Nary a picture of the trip exists. We were too caught up in our own enjoyment to stop and stage action shots of each other, and pics of us standing around our bikes drinking beer on ridges above a slightly hazy sun-bleached landscape wouldn't do the experience justice. There's no way to convey with a couple tepid images the deep pleasure of pedaling from town all weekend and doing big loops on hills that immediately loft you above the city into spaces that feel impossibly remote.

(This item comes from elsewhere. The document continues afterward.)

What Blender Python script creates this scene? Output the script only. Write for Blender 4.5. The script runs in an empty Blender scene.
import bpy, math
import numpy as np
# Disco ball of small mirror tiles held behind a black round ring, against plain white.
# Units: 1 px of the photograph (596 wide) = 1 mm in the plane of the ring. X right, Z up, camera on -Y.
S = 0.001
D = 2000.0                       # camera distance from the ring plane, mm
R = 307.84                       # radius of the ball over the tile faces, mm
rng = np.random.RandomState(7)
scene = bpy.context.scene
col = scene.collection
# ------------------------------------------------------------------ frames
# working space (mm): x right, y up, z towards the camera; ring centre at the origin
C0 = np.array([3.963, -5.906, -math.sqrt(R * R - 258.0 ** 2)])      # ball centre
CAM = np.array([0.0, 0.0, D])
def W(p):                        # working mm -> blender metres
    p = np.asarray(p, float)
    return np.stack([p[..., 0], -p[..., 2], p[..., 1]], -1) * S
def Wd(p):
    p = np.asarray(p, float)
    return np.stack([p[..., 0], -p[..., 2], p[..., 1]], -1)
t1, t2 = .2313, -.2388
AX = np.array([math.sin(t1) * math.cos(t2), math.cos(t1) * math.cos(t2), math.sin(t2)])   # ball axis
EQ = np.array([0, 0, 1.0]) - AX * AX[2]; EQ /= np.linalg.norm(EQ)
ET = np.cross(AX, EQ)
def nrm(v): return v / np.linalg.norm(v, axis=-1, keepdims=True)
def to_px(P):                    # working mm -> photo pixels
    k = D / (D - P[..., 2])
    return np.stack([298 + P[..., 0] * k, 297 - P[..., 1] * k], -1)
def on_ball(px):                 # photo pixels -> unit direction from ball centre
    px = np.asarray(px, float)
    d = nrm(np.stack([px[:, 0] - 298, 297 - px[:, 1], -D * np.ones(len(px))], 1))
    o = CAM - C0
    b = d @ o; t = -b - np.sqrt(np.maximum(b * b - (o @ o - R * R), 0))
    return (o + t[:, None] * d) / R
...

A picture wouldn't express the sinking sensation I felt on Friday night as we drove and drove and drove on chattery dirt roads through cowland in the dark, sure that the cursory Google hunt for a hot spring to camp at had led us astray, and then the complete restoration of faith when we stepped out of the truck, heard a rushing river, smelled sulfur. Through the lens of my lame camera or the boys' smartphones, the hot spring becomes a muddy little rock pit and the lake fades into dazzling hot brightness. A picture can't convey the haunting loon song heard from a tent before sunrise, or the tipsy speculation around the campfire that those subtle greenish curtains of light to the north may actually be the aurora.

Extending an arm for a sweaty sun-dress selfie would not encompass the party vibe of standing on the terrace at the brewery post-ride drinking cheap beers, watching over our bikes amidst many of their companions on the rack below. We ran into Mitch from Habitat, whose Instagram posts inspired the trip in the first place. ("Helena? There's riding there? It's dry now?") My boss and his friend were spending the weekend there too and we met up at the pub without any predetermination.

It was a seat-of-the-pants voyage and it was phenomenal. We came back into the valley in time to watch the wild colors of a lightning sunset.